O individualismo da economia de mercado foi violento nos países de fraca cidadania. O Brasil se inclui entre eles. A região norte-noroeste fluminense parece não ter saído do período colonial brasileiro. O individualismo exacerbado e retrógrado leva o proprietário rural a destruir, em nome da economia e do magro lucro, exatamente o que lhe propicia ganhos. Ele não tem limites. Ele trabalha sob orientação de um capitalismo atrasado. O capitalismo moderno, conhecido como desenvolvimento sustentável, não chegou à região.
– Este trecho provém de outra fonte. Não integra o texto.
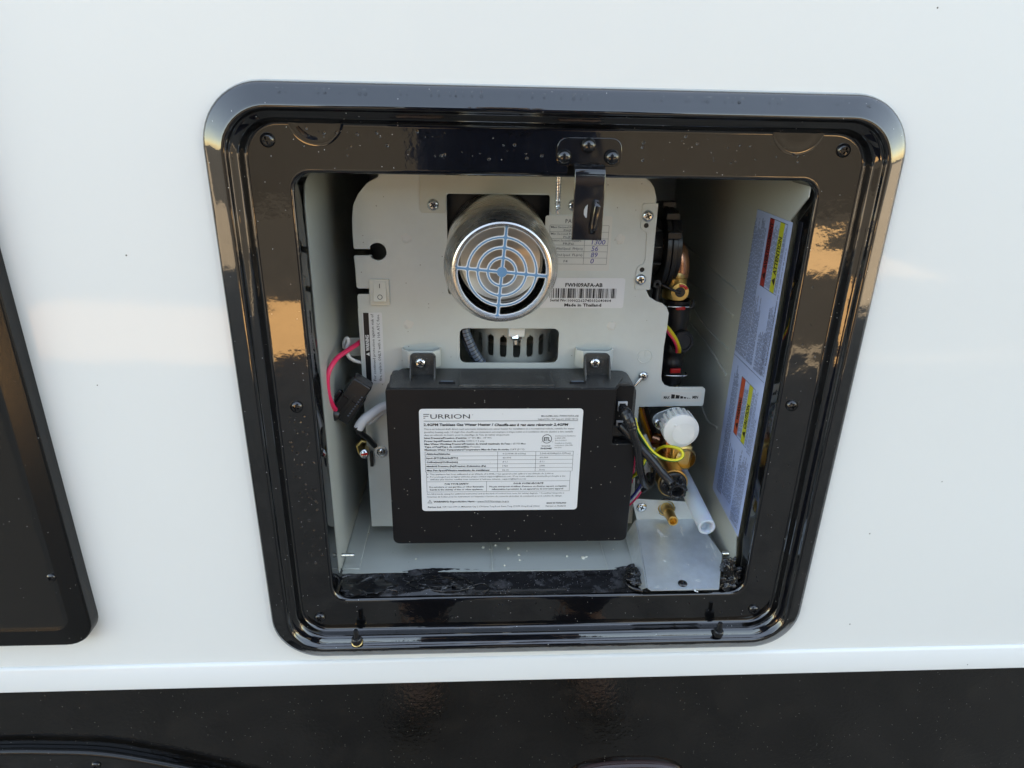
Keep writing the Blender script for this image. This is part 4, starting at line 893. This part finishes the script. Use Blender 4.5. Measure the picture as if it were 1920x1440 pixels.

O pouco dele que chegou ao Brasil parece enfrentar um processo de extradição com o novo governo federal.
O resultado é que São Francisco de Itabapoana se tornou ressecado ao extremo. As raras chuvas que caem não são retidas como antes, pois não existem mais as imensas florestas e os córregos. Com o ressecamento da vegetação rasteira, qualquer guimba de cigarro deflagra um incêndio que dizima a flora e fauna, ameaçando também moradores. Eis aí o efeito bumerangue. As poucas pessoas que desejam reverter minimamente as péssimas condições ambientais enfrentam forte oposição de interesses insustentáveis nos dias atuais.
Aqueles que lutam por um mundo mais justo pelo prisma socioambiental sofrem ao conhecer São Francisco de Itabapoana, munícipio em cujas terras começou a história do Rio de Janeiro e que conta com um potencial turístico em decomposição.
Livros citados
Auguste de Saint-Hilaire. Viagem pelo Distrito dos Diamantes e litoral do Brasil. Belo Horizonte/São Paulo: Itatiaia/Edusp,1974.
J. Tschudi. Viagem às Províncias do Rio de Janeiro e São Paulo. Belo Horizonte: Itatiaia, São Paulo: Edusp, 1980.
Manoel Basílio Furtado. Itinerário da Freguesia do Senhor Bom Jesus do Itabapoana à Gruta das Minas do Castelo. Campos dos Goytacazes: Essentia, 2016.
WIED-NEUWIED, Maximiliano. Viagem ao Brasil. Belo Horizonte: Itatiaia; São Paulo: Edusp, 1989.